Children Must Learn How to Cope in Terror Attacks, Says Scotland Yard

Ben Farmer, Telegraph, May 3, 2017

7/7 bombings memorial, Hyde Park, London, Britain

Flowers are left at the 7/7 memorial in Hyde Park ahead of the tenth anniversary of the terrorist attacks…7/7 bombings memorial, Hyde Park, London, Britain – 30 Jun 2015. (Credit Image: © Matthew Chattle/Rex Features/ZUMA Wire)

Children must be taught how to deal with a major terrorist attack in the same way they have been told to be wary of strangers, a senior Scotland Yard officer has said.

The Government’s campaign telling members of the public how to keep safe if they are caught in a Paris-style rampage must also be taught to children.

Asst Dept Commissioner Lucy D’Orsi, the National Police Chiefs’ Council spokesman for protective security, said any terrorist attack on a crowded building or busy public space is likely to affect a large number of young people as well as adults.

The Government launched its ‘Run, Hide, Tell’ campaign in 2015, soon after the Paris attacks in which 130 people were killed during a series of gun and bomb attacks and restaurants, bars and a concert hall.

The terrorism threat level has been judged severe in Britain for the past three years, meaning an attack is considered highly likely.

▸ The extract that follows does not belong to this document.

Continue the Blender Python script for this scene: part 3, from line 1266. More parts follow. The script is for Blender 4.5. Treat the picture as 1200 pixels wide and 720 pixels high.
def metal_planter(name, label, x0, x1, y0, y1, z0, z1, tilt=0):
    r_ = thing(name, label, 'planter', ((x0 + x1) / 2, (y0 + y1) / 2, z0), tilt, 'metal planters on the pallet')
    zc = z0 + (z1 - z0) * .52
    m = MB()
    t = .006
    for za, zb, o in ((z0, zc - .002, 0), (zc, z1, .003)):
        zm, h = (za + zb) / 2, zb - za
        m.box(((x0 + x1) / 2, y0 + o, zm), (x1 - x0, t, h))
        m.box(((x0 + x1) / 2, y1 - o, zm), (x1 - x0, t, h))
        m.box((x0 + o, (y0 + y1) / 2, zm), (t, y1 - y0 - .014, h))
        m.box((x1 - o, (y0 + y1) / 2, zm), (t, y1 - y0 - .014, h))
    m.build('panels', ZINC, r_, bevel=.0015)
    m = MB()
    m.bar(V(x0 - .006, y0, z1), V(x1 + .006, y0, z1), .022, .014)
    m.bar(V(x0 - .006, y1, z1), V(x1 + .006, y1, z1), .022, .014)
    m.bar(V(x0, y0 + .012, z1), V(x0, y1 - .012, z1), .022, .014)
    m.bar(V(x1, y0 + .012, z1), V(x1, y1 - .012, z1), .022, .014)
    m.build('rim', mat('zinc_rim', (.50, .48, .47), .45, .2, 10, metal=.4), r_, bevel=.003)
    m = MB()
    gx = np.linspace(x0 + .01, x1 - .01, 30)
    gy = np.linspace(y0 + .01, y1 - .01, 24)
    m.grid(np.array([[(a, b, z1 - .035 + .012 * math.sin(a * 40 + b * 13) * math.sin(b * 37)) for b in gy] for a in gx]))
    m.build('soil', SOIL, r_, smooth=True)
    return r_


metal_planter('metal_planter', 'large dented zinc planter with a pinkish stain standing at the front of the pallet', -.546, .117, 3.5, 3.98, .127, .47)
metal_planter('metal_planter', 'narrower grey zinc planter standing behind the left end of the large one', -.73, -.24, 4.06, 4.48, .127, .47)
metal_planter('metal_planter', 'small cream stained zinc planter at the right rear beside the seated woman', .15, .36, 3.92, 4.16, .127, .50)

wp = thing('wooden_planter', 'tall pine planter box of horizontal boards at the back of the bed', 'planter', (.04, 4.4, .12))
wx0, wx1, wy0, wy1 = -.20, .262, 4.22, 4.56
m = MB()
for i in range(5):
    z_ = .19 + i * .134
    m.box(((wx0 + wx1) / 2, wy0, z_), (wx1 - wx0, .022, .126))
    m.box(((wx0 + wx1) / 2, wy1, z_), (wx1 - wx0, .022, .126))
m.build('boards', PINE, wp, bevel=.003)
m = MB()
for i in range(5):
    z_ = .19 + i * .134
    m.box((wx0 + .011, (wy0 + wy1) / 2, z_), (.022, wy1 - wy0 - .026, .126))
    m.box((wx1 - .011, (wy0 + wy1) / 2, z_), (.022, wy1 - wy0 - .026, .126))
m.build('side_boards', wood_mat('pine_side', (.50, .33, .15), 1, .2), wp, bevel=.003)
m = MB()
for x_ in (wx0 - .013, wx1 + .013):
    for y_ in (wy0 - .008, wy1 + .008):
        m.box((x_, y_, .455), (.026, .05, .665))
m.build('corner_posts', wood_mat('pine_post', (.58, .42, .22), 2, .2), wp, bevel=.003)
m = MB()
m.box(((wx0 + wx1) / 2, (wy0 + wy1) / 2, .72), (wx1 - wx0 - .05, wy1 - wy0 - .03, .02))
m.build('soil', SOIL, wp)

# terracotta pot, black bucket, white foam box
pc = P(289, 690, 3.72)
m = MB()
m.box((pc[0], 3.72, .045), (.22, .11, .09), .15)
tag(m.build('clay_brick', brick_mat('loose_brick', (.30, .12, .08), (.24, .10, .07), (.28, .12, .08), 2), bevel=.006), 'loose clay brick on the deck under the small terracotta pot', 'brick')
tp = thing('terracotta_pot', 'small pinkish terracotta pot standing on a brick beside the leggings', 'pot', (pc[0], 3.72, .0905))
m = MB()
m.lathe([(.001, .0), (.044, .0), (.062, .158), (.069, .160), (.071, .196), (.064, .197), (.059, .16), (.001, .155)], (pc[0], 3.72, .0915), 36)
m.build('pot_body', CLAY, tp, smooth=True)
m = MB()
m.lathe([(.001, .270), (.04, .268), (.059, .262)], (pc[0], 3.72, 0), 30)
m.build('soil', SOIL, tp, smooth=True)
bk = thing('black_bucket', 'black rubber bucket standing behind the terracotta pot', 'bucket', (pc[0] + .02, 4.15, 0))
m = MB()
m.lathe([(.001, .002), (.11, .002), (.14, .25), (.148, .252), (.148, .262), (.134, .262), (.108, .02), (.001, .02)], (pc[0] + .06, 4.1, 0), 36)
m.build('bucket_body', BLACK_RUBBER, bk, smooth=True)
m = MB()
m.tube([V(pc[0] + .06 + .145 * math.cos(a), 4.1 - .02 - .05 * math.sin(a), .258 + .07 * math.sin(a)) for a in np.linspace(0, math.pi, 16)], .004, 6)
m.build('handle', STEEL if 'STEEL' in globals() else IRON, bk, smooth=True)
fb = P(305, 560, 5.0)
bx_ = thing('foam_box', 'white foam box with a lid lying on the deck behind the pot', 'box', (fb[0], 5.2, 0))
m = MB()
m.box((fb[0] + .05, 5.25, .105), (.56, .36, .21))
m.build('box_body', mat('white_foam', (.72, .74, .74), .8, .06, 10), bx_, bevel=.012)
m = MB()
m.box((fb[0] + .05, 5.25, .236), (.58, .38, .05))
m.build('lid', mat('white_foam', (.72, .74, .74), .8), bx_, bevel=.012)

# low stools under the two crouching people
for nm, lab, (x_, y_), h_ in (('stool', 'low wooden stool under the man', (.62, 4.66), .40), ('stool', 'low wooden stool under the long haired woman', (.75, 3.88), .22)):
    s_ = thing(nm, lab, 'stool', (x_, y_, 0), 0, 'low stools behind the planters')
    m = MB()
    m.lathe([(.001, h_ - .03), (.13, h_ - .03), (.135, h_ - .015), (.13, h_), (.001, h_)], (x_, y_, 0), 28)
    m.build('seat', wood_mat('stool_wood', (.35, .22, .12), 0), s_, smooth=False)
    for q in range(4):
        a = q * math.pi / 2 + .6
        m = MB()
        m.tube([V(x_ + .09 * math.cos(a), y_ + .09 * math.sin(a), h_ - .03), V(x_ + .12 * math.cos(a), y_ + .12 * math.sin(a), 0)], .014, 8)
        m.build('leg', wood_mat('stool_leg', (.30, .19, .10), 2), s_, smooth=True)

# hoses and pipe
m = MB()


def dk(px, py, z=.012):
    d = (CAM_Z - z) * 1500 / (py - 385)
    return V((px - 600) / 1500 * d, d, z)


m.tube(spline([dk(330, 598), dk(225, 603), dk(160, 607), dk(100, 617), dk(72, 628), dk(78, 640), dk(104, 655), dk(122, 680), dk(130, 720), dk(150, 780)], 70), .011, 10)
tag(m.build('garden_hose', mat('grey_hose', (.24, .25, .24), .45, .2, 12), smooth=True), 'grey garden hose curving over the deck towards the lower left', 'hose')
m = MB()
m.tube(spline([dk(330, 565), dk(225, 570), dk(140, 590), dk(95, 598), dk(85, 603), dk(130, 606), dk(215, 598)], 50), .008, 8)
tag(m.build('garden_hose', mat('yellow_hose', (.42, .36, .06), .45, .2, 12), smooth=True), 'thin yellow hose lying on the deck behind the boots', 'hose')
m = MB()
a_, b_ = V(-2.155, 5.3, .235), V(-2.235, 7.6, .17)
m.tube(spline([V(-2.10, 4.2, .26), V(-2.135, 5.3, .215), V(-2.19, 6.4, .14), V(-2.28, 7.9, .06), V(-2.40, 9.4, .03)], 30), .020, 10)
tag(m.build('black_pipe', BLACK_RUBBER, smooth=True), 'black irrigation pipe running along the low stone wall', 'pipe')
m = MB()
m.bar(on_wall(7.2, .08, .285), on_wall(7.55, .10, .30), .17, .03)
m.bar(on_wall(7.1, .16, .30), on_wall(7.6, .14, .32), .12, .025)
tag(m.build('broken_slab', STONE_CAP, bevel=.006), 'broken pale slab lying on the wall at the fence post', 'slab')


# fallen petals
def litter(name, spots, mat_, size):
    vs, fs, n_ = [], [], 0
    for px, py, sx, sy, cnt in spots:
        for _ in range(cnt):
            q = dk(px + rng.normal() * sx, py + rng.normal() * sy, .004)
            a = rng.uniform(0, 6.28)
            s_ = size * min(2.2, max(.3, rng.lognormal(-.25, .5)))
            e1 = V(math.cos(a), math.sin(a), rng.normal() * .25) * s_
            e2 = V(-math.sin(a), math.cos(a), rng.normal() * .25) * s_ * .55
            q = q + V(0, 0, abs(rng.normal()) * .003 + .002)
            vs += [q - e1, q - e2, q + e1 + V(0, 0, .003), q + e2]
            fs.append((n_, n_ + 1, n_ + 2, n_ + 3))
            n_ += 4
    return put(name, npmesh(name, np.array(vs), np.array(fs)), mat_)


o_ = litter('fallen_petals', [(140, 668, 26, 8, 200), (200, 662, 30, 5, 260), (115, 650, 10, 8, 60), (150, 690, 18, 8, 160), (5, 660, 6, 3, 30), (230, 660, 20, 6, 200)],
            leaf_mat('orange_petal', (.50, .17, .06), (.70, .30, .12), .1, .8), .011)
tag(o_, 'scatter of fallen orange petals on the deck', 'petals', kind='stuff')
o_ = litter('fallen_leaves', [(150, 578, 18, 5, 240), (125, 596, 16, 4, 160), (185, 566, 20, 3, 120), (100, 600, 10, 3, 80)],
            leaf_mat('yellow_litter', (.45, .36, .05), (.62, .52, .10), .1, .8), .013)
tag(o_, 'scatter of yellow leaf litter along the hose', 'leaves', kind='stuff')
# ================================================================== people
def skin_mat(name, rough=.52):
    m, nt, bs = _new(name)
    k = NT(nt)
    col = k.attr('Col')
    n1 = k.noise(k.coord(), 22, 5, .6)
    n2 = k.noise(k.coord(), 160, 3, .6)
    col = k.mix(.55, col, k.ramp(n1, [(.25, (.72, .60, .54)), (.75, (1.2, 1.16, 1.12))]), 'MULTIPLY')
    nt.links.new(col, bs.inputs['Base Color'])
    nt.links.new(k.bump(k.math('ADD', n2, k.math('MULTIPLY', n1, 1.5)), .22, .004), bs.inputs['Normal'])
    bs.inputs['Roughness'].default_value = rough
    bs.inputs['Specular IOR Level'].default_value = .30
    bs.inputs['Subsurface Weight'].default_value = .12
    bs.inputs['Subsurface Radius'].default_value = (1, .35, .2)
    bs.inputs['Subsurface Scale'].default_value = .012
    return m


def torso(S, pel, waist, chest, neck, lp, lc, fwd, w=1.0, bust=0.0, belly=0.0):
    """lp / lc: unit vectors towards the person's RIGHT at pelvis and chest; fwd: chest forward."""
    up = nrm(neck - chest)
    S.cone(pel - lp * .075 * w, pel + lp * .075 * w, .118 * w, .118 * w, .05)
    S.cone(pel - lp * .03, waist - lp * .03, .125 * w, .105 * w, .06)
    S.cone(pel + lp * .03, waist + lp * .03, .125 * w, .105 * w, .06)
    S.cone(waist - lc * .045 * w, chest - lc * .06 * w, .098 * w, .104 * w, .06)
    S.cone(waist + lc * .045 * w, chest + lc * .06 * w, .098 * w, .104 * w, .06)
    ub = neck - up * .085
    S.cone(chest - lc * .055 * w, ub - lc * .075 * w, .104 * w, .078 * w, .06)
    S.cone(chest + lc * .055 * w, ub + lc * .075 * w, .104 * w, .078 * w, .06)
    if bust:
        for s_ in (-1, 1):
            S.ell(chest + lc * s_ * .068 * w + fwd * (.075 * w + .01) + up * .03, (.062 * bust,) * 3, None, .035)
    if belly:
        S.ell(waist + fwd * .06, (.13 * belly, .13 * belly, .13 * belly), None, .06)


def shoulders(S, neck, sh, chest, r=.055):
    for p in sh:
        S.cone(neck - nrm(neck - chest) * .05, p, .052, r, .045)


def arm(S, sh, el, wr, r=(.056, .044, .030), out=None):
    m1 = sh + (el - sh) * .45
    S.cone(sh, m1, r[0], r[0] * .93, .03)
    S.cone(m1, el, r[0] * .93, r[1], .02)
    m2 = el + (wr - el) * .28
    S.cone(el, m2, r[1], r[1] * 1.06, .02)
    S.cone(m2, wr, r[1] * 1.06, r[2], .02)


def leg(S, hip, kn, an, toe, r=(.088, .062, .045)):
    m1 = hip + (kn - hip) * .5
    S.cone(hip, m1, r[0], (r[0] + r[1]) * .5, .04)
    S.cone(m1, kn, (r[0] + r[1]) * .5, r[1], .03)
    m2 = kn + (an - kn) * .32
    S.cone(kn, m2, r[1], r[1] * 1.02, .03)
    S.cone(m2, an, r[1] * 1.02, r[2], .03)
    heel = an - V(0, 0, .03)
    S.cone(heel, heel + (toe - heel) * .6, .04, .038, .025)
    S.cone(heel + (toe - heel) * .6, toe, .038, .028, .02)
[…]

DAC D’Orsi told the World Counter Terror Congress in London: “When I was at school, everybody used to talk about stranger danger and that was the sort of buzz phrase and it’s still a thing I remember today.

“Run Hide Tell, for me that messaging needs to be to children as well as to the broader public. If we take a lot of our crowded places, and some of the places that you will work in. We know that at keys times they are a hub that attracts a lot of young people to go to those places.

“The need to share the Run, Hide, Tell messaging in the same way I had stranger danger, I think for me is exceptionally important.”